Depuis cinq siècles, chaque année, durant les nuits du 1er mai et du 4 octobre, se déroule la Lula, la fête de Saint-François. Les fidèles en pèlerinage parcourent les routes barbares jusqu'au sanctuaire du saint sur la colline dominée par le Mont Albo. Dans un climat de recueillement et de spiritualité, une délicate spécialité se transmet des mains des femmes aux assiettes des pèlerins : su filindeu, les fils de Dieu, une soupe qui réchauffe le corps et nourrit l'âme.
semoule, eau, sel, bouillon de moutons et fromage. Une spécialité transmise de mère en fille, préparée en groupe, avec les voisines et les petits-enfants. La pâte est divisée, avec un morceau dans la main, on tire pour unir les deux extrémités.
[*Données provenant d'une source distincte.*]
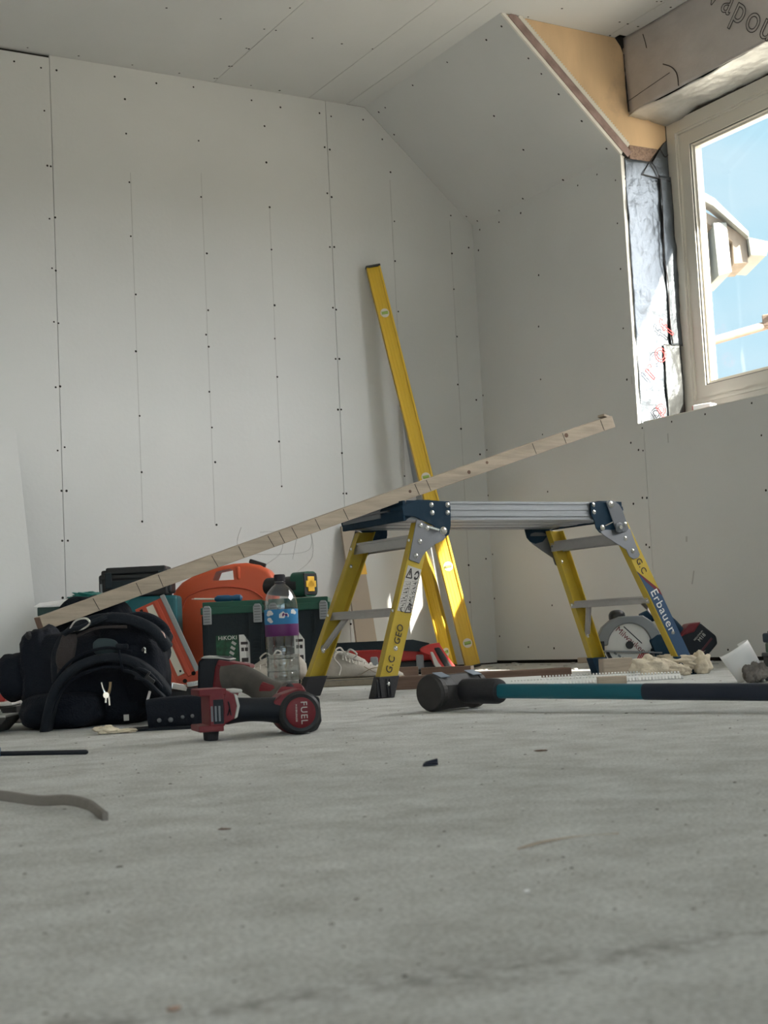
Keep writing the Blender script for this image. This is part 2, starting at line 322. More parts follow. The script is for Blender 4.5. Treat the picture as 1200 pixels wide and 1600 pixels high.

Et voici les deux premiers fils. On tire et on unit. Et ainsi de suite, huit fois, jusqu'à 256. On les prend et on les tire sur une planche en bois jusqu'à en avoir trois couches, disposées en tresse. Une fois séchée au soleil, la pâte est cassée, plongée dans un bouillon savoureux et mélangée avec du fromage frais. Un plat rare, servi très chaud, dont seules quelques femmes en sont encore les gardiennes, et donnent de leur temps pour en enseigner la passion.
Le pain carasau a lui aussi des racines antiques. Connu en Italie sous le nom de « papier à musique », en raison du bruit qu'il fait lorsqu'on le croque , le pain carasau a également une histoire collective faite de travail, de prière et de joie. Sa préparation commençait avant l'aube pour se terminer dans l'après-midi, avec pour protagonistes les amies, la femmes de la famille et les voisines. On priait pour que la pâte monte avec une croix sur la pâte encore molle, avec des incantations destinées à garantir le succès. Puis la pâte était mise au four, et pendant des heures devant le four, entre le parfum et les mains blanchies par la farine, on se racontait des histoires, on se confiait et on riait.
La phase finale, la « carasadura », à savoir le grillage, était le verdict final, par lequel les femmes pouvaient enfin pousser un soupir de soulagement. Tout à coup, on se retrouvait avec quelque chose à donner pour nourrir et prendre soin de la famille et des amis. Croquant et bon, même après plusieurs jours, ce pain est depuis des siècles invité des tables sardes, comme un symbole de bonté et de partage.